Data shown:
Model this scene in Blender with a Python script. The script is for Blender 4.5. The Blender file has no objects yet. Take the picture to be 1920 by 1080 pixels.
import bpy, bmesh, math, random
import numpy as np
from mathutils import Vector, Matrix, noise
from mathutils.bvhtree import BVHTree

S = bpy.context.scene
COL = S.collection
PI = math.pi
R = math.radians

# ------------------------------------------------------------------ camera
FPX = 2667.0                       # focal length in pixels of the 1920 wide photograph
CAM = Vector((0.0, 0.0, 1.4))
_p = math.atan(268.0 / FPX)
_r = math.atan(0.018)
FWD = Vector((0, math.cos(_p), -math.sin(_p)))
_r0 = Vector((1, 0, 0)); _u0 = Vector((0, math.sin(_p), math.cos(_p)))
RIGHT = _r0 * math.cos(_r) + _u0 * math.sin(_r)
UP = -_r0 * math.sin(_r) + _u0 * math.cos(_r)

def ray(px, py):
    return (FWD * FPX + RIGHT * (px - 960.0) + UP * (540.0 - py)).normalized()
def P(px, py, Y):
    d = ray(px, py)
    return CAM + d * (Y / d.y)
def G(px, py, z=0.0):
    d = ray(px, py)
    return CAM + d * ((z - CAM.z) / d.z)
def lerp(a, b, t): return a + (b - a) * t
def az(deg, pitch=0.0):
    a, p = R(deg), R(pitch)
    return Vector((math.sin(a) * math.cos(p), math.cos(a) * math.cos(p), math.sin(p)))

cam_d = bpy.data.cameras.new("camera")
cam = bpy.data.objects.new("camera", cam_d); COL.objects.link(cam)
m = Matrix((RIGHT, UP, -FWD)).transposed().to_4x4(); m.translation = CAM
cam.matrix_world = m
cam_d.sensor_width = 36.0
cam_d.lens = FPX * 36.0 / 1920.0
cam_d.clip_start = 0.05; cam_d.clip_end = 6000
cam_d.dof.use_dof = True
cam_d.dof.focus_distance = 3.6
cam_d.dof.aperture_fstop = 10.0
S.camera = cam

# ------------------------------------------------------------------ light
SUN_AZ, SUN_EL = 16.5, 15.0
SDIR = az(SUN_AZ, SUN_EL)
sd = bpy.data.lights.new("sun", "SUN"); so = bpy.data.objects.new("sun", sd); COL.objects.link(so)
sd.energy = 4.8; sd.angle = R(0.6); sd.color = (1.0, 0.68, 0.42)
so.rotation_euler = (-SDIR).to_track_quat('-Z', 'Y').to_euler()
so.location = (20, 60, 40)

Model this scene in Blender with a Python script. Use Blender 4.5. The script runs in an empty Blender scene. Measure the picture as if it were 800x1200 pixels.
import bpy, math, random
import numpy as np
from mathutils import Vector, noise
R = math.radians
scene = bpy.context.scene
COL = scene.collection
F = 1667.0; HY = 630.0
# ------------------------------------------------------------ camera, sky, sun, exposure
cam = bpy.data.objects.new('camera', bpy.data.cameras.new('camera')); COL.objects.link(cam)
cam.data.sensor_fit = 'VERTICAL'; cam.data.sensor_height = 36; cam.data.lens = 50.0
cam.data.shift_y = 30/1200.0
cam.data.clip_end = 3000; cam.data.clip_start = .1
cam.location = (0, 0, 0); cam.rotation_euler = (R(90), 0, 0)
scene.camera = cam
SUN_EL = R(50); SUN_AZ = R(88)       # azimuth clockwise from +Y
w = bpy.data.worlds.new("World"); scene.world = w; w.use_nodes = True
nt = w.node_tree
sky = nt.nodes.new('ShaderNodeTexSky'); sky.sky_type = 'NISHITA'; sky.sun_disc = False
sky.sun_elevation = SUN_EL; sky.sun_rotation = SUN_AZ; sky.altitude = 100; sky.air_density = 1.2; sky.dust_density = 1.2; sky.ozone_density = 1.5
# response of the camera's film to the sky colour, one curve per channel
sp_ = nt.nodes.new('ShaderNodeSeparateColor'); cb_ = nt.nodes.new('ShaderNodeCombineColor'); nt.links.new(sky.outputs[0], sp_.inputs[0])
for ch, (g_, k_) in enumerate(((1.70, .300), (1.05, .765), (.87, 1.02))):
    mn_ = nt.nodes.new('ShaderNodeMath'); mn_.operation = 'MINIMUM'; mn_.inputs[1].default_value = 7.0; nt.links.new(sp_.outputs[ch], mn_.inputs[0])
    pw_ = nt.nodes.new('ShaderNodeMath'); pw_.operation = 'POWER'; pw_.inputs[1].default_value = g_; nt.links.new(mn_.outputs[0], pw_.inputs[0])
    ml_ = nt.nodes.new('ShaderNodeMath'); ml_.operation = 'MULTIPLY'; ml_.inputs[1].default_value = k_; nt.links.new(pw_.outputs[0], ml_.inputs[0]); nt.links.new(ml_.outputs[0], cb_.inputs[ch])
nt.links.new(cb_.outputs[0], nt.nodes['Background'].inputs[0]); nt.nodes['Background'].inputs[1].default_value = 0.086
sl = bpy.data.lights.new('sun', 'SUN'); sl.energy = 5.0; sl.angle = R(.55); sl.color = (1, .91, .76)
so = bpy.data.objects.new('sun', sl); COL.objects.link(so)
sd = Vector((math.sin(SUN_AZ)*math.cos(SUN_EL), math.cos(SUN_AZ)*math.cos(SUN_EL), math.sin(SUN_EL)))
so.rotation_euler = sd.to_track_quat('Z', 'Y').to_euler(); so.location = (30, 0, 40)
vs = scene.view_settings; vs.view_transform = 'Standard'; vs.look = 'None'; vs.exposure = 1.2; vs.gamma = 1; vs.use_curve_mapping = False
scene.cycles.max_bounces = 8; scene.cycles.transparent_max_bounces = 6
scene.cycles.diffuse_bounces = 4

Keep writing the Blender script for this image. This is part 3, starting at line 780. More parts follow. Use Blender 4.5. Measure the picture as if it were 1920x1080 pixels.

What to work on:
Transcribe the full listing above without leaving anything out.

Complete response:
Model this scene in Blender with a Python script. The script is for Blender 4.5. The Blender file has no objects yet. Take the picture to be 1920 by 1080 pixels.
import bpy, bmesh, math, random
import numpy as np
from mathutils import Vector, Matrix, noise
from mathutils.bvhtree import BVHTree

S = bpy.context.scene
COL = S.collection
PI = math.pi
R = math.radians

# ------------------------------------------------------------------ camera
FPX = 2667.0                       # focal length in pixels of the 1920 wide photograph
CAM = Vector((0.0, 0.0, 1.4))
_p = math.atan(268.0 / FPX)
_r = math.atan(0.018)
FWD = Vector((0, math.cos(_p), -math.sin(_p)))
_r0 = Vector((1, 0, 0)); _u0 = Vector((0, math.sin(_p), math.cos(_p)))
RIGHT = _r0 * math.cos(_r) + _u0 * math.sin(_r)
UP = -_r0 * math.sin(_r) + _u0 * math.cos(_r)

def ray(px, py):
    return (FWD * FPX + RIGHT * (px - 960.0) + UP * (540.0 - py)).normalized()
def P(px, py, Y):
    d = ray(px, py)
    return CAM + d * (Y / d.y)
def G(px, py, z=0.0):
    d = ray(px, py)
    return CAM + d * ((z - CAM.z) / d.z)
def lerp(a, b, t): return a + (b - a) * t
def az(deg, pitch=0.0):
    a, p = R(deg), R(pitch)
    return Vector((math.sin(a) * math.cos(p), math.cos(a) * math.cos(p), math.sin(p)))

cam_d = bpy.data.cameras.new("camera")
cam = bpy.data.objects.new("camera", cam_d); COL.objects.link(cam)
m = Matrix((RIGHT, UP, -FWD)).transposed().to_4x4(); m.translation = CAM
cam.matrix_world = m
cam_d.sensor_width = 36.0
cam_d.lens = FPX * 36.0 / 1920.0
cam_d.clip_start = 0.05; cam_d.clip_end = 6000
cam_d.dof.use_dof = True
cam_d.dof.focus_distance = 3.6
cam_d.dof.aperture_fstop = 10.0
S.camera = cam

# ------------------------------------------------------------------ light
SUN_AZ, SUN_EL = 16.5, 15.0
SDIR = az(SUN_AZ, SUN_EL)
sd = bpy.data.lights.new("sun", "SUN"); so = bpy.data.objects.new("sun", sd); COL.objects.link(so)
sd.energy = 4.8; sd.angle = R(0.6); sd.color = (1.0, 0.68, 0.42)
so.rotation_euler = (-SDIR).to_track_quat('-Z', 'Y').to_euler()
so.location = (20, 60, 40)

Model this scene in Blender with a Python script. Use Blender 4.5. The script runs in an empty Blender scene. Measure the picture as if it were 800x1200 pixels.
import bpy, math, random
import numpy as np
from mathutils import Vector, noise
R = math.radians
scene = bpy.context.scene
COL = scene.collection
F = 1667.0; HY = 630.0
# ------------------------------------------------------------ camera, sky, sun, exposure
cam = bpy.data.objects.new('camera', bpy.data.cameras.new('camera')); COL.objects.link(cam)
cam.data.sensor_fit = 'VERTICAL'; cam.data.sensor_height = 36; cam.data.lens = 50.0
cam.data.shift_y = 30/1200.0
cam.data.clip_end = 3000; cam.data.clip_start = .1
cam.location = (0, 0, 0); cam.rotation_euler = (R(90), 0, 0)
scene.camera = cam
SUN_EL = R(50); SUN_AZ = R(88)       # azimuth clockwise from +Y
w = bpy.data.worlds.new("World"); scene.world = w; w.use_nodes = True
nt = w.node_tree
sky = nt.nodes.new('ShaderNodeTexSky'); sky.sky_type = 'NISHITA'; sky.sun_disc = False
sky.sun_elevation = SUN_EL; sky.sun_rotation = SUN_AZ; sky.altitude = 100; sky.air_density = 1.2; sky.dust_density = 1.2; sky.ozone_density = 1.5
# response of the camera's film to the sky colour, one curve per channel
sp_ = nt.nodes.new('ShaderNodeSeparateColor'); cb_ = nt.nodes.new('ShaderNodeCombineColor'); nt.links.new(sky.outputs[0], sp_.inputs[0])
for ch, (g_, k_) in enumerate(((1.70, .300), (1.05, .765), (.87, 1.02))):
    mn_ = nt.nodes.new('ShaderNodeMath'); mn_.operation = 'MINIMUM'; mn_.inputs[1].default_value = 7.0; nt.links.new(sp_.outputs[ch], mn_.inputs[0])
    pw_ = nt.nodes.new('ShaderNodeMath'); pw_.operation = 'POWER'; pw_.inputs[1].default_value = g_; nt.links.new(mn_.outputs[0], pw_.inputs[0])
    ml_ = nt.nodes.new('ShaderNodeMath'); ml_.operation = 'MULTIPLY'; ml_.inputs[1].default_value = k_; nt.links.new(pw_.outputs[0], ml_.inputs[0]); nt.links.new(ml_.outputs[0], cb_.inputs[ch])
nt.links.new(cb_.outputs[0], nt.nodes['Background'].inputs[0]); nt.nodes['Background'].inputs[1].default_value = 0.086
sl = bpy.data.lights.new('sun', 'SUN'); sl.energy = 5.0; sl.angle = R(.55); sl.color = (1, .91, .76)
so = bpy.data.objects.new('sun', sl); COL.objects.link(so)
sd = Vector((math.sin(SUN_AZ)*math.cos(SUN_EL), math.cos(SUN_AZ)*math.cos(SUN_EL), math.sin(SUN_EL)))
so.rotation_euler = sd.to_track_quat('Z', 'Y').to_euler(); so.location = (30, 0, 40)
vs = scene.view_settings; vs.view_transform = 'Standard'; vs.look = 'None'; vs.exposure = 1.2; vs.gamma = 1; vs.use_curve_mapping = False
scene.cycles.max_bounces = 8; scene.cycles.transparent_max_bounces = 6
scene.cycles.diffuse_bounces = 4

Keep writing the Blender script for this image. This is part 3, starting at line 780. More parts follow. Use Blender 4.5. Measure the picture as if it were 1920x1080 pixels.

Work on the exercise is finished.